Y después de la revolución una mujer indígena sigue valiendo menos que una vaca.Y después de la revolución, se me llena la ventana del MSN de gritos de dolor liberado, de úteros secos que nunca fueron ocupados, llenando de vacío las almas de mis amigas que maquillan la mueca del llanto a solas con polvitos de gerencia, y éxito, y liberación, y se consuelan los labios con lipsticks de Lancome y Pupa y que son totalmente palacio, y que… pobrecitas… se ilusionan tanto cuando “el italiano” o el “gringo” o “el francés” o cualquier cosa extranjera las pone en su lista de amigos en el Facebook, y que con la imagen de aquella jovencita de la prepa en la mente dicen al vacío: ¡Ah no!
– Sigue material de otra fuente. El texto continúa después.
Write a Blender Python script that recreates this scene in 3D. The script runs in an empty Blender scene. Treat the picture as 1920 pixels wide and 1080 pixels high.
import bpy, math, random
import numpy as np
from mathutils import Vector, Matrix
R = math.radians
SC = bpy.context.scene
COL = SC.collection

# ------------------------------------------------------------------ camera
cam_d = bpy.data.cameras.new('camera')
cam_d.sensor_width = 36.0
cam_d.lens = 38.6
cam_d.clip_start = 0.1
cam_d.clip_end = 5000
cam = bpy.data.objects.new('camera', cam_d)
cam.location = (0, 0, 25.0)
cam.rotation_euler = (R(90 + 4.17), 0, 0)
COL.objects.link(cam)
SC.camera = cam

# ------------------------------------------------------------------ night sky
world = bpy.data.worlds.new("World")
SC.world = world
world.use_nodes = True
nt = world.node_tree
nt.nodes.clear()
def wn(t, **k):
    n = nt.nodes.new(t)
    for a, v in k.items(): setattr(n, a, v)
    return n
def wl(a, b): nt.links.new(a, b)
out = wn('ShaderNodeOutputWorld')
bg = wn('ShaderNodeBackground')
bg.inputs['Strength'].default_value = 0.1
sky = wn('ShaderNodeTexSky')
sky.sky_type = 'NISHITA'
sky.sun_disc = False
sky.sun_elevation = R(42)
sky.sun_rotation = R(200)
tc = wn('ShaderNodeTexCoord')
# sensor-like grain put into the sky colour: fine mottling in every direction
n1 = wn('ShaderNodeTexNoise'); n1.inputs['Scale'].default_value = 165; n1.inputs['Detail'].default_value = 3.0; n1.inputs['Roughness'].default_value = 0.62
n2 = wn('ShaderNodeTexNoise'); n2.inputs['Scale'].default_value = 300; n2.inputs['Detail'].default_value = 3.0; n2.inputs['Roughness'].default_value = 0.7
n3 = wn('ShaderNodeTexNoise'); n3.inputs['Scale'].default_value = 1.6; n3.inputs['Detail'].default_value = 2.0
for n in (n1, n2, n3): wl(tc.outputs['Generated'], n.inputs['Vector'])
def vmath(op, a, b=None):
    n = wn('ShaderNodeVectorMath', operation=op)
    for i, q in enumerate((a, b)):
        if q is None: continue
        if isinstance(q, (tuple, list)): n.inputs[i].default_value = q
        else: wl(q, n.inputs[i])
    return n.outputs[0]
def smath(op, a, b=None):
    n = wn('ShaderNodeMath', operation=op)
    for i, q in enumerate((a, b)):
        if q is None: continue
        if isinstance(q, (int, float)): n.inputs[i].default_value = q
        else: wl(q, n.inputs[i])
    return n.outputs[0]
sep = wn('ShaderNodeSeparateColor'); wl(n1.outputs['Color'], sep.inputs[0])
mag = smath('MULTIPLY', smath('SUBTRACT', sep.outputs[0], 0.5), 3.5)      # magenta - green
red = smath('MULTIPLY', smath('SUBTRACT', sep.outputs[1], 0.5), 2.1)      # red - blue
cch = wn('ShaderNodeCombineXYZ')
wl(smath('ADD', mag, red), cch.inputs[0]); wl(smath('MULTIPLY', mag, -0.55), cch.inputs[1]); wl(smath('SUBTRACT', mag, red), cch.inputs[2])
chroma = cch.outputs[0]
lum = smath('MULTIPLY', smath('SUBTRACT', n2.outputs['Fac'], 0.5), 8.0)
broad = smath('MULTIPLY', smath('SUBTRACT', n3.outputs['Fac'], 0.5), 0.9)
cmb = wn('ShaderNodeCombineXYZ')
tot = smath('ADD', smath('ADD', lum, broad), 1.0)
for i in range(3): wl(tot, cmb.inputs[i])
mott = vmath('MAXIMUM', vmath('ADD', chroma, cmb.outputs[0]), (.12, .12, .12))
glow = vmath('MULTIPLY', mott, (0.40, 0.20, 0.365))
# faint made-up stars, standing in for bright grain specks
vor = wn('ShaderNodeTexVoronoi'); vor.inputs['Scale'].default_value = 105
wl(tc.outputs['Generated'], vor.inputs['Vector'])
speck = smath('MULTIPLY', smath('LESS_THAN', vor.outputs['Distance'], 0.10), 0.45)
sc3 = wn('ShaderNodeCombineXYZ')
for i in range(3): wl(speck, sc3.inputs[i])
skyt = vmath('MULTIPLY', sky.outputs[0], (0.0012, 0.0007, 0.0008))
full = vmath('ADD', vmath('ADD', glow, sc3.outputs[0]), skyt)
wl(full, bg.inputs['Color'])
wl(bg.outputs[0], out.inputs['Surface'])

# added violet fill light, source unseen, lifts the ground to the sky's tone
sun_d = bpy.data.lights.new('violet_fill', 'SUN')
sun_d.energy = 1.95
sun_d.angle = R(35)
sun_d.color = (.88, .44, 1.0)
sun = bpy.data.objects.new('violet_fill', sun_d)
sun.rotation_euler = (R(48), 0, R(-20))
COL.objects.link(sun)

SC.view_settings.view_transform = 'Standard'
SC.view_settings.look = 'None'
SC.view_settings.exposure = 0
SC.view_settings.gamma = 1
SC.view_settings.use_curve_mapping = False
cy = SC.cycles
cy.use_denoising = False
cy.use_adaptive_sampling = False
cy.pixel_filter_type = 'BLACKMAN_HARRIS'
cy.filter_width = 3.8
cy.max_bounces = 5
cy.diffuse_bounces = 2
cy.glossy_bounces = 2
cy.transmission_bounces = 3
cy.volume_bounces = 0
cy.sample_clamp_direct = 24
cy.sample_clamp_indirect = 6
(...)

A mi que me atiendan porque YO soy una princesita.Y después de la revolución hay otras amigas cuyas manos se les vuelven artríticas de recordar la última vez que tocaron la piel de un hombre, aunque secretamente, ya de noche, mientras el Motival hace un hoyo en la cerca de la realidad para que se puedan fugar al sueño, tengan que reconocer que la piel que sus chuecas manos recuerdan es la de ese que de día llaman “el patán de tu padre”, porque no olvidemos jamás, no olvidemos jamás, que el eficaz spot que anuncia el producto “mujer liberada” por definición necesita irremediablemente de un macho, de un patán real o imaginario, del presente o del pasado, porque si no ¿de qué se libera “la mujer liberada”? porque sólo con esa imagen, “la mujer liberada, se perpetúa liberada.